JUBILANT JERICHO
YOUTHS GIVE AGING PALESTINIANS A HEROES' WELCOME
- JON IMMANUEL. Jerusalem
Post. Jerusalem: May 4, 1993
HUNDREDS of Jericho
youths hoisted a dozen aging men off a bus from the Allenby Bridge yesterday,
and carried them shoulder-high through a refugee camp thirsting for heroes.
The arrival of the second
group of Palestinian deportees from Jordan was no less dramatic to the local
population for being preceded by a group of 15 deportees three days earlier.
However, the 14 mostly elderly men who arrived yesterday seemed to take less
naturally than the other group to the adulation heaped upon them.
At least one returnee,
79-year-old former Jordanian mayor of Jerusalem Ruhi Khatib, was driven
straight home, bypassing the welcome at Akabat Jaber camp on the outskirts of
Jericho. Thousands fled from this camp and crossed to Jordan in 1967. Another,
Mahmoud Kadri, a Ramallah writer, did not arrive with the others and was
expected later this week. A third, Walid Kimhawi, a former member of the PLO
executive committee kept falling off the shoulders of the cheering youths who
carried him and had to walk. A fourth, Daoud Erekat who is almost blind,
appeared fearful of heights. A fifth, Hebron Communist Dr. Naim Shahab tightly
clutched a carrier bag he was holding as he was jostled on the sea of shoulders
towards the waiting crowd. On the way he passed a car on which a poster with
his picture had been pasted. It said "Welcome home to Dr. Naim Shahab, the
great national leader," who had spent most of his exile in communist
Czechoslovakia.
One old man who had come
down from Nablus, said as he witnessed the parade of other old men that it was
like "seeing the dead come to life." Then he apologized and bolted
towards an old friend, Dr. Adnan Bakri, waving his arms to the crowd and
chanting nationalist slogans from his shabiba's throne. Bakri got down and the
two men flung their arms around each other in greeting.
"It is important
that people who were leaders in their communities on the national level and who
have been away so long, should be welcomed like this," said Zahira Kamal,
an adviser to the Palestinian negotiating team, who welcomed the 14 returnees
at the bridge. But she was wary of attaching too much importance to the return,
fearful of setting high expectations. She is a member of the recently formed
Palestinian Democratic Federation, the first political party established in the
territories, which promoted the ceremony and provided many of the banners.
But the repetition of
Friday's welcome, combined with optimistic assessments from the Palestinian
delegation in Washington, has strengthened the feeling among many observers
that something is changing in relations between Israelis and Palestinians.
While Palestinians
hoisted pictures of PLO leader Yasser Arafat and the Palestinian flag, soldiers
looked on with mild curiosity from the road where they were policing traffic
and from the roof of a military base next door.
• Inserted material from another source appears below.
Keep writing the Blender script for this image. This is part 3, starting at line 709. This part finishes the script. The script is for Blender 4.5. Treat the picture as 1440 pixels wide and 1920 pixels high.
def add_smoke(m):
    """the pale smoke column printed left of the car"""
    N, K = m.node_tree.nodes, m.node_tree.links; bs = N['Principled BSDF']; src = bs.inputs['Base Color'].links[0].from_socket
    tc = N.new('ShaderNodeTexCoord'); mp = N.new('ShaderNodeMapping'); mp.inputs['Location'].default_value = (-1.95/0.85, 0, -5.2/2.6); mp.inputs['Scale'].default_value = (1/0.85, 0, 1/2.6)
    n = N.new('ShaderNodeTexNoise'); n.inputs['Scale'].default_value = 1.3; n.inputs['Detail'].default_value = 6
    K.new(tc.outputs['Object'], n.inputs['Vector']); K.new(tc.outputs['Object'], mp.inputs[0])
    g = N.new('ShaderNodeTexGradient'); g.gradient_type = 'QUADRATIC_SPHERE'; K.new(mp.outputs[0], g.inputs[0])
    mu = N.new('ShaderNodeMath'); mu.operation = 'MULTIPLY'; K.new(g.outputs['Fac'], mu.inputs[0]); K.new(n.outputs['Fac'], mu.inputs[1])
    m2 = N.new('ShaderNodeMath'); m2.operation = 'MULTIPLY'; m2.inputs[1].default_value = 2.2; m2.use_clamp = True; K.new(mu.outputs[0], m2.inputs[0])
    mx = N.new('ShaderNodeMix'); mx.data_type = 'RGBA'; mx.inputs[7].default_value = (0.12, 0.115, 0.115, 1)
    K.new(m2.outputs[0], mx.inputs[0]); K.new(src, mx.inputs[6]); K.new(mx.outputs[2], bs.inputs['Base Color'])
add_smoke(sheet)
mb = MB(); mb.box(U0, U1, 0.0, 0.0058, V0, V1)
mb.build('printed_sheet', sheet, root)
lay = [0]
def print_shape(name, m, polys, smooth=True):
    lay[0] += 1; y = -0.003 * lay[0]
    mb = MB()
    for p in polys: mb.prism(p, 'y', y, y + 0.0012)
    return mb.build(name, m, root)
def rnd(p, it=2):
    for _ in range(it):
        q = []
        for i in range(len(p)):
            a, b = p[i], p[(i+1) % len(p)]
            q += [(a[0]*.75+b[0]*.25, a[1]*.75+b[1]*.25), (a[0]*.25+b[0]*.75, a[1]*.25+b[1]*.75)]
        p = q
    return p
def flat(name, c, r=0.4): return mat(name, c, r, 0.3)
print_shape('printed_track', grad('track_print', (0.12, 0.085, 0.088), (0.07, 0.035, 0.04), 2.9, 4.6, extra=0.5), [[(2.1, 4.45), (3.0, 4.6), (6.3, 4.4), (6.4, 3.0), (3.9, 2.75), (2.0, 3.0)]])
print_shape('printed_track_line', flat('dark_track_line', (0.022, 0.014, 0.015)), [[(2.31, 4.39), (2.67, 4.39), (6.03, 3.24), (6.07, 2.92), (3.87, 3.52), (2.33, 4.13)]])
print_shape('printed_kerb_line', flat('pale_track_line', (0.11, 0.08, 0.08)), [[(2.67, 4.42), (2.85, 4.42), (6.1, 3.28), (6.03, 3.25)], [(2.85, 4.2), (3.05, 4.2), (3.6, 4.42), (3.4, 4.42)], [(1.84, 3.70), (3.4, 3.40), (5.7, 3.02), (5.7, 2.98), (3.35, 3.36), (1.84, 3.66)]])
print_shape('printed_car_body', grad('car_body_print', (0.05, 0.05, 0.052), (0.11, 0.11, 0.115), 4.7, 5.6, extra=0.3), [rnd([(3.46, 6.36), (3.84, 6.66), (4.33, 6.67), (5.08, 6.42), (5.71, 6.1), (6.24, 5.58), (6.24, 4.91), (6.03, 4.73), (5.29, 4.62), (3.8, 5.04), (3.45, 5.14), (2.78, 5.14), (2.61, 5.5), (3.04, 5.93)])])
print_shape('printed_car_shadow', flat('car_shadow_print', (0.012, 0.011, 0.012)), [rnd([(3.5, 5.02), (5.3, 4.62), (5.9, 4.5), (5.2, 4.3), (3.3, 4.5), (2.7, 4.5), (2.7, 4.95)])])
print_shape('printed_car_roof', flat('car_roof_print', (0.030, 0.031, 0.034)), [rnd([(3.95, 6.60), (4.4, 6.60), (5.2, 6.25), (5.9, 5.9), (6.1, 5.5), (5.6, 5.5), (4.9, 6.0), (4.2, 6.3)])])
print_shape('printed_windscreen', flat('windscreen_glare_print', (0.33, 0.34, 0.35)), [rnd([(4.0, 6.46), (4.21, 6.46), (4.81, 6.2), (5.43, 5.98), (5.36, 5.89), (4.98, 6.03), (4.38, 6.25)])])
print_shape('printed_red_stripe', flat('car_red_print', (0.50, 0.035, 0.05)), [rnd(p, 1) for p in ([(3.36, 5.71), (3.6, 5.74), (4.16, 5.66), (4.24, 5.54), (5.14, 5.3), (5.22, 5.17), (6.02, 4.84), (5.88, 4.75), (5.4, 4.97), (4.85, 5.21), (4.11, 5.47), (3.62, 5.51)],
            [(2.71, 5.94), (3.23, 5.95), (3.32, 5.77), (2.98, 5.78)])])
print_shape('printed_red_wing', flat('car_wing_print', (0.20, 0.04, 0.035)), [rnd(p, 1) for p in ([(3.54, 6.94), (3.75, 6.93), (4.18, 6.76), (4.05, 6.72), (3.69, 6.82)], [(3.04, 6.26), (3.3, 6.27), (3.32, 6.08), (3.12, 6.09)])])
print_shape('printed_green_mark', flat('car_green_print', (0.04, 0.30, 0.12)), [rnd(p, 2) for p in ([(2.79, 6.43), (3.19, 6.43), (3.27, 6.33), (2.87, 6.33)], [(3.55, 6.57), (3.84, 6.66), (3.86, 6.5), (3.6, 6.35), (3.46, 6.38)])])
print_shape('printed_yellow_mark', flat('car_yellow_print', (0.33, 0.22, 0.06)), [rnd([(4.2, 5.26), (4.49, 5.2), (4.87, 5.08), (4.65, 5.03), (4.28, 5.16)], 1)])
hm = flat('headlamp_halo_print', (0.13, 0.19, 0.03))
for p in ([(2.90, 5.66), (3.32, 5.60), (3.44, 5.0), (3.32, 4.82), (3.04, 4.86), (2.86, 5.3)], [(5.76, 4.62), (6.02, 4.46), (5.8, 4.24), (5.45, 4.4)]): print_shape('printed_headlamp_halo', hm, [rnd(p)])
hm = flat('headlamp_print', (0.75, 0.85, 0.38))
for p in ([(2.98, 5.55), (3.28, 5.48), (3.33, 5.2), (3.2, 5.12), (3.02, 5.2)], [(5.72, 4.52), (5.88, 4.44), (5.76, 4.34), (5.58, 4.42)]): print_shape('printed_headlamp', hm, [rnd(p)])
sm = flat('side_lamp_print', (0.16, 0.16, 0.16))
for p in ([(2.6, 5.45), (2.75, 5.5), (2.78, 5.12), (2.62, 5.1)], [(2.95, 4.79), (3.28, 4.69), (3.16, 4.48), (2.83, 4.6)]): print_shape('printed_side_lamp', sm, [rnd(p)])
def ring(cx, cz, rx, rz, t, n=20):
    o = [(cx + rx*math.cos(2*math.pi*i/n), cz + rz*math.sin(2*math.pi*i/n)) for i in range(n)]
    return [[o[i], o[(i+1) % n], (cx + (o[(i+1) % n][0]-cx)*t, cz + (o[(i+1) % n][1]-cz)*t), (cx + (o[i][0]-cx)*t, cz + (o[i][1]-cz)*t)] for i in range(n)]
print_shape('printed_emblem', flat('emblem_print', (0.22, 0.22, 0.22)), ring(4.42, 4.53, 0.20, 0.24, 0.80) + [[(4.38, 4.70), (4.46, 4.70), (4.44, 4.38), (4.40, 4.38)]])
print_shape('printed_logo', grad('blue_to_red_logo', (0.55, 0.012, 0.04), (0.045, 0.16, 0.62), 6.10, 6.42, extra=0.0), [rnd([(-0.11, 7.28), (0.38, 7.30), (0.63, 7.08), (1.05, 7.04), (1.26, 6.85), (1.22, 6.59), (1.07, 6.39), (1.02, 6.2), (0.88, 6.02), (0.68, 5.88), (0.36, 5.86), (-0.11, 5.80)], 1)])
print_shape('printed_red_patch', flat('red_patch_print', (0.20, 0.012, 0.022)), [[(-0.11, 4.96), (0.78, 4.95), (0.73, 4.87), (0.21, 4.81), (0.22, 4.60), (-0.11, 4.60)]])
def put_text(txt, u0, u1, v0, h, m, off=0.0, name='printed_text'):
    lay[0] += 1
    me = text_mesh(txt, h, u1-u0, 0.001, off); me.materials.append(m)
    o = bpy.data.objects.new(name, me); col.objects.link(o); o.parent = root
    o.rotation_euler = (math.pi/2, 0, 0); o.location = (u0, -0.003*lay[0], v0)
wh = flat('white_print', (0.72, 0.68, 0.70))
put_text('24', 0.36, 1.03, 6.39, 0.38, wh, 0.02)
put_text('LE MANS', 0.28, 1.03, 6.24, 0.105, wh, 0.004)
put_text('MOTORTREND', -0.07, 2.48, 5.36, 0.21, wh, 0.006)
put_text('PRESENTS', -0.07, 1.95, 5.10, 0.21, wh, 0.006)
At one point during a three-hour wait five members of the extreme anti-Arab Kach group demonstrated across the road from the camp and taunted thousands of youths who began advancing towards them on the other side of the camp's perimeter fence, shouting "Go to hell," in Hebrew. Almost simultaneously Israeli troops on one side of the fence rushed in to block the Kach demonstrators from view and the shabiba on the other side, some with iron bars, formed a cordon to stop the advance of the angry crowd towards the fence.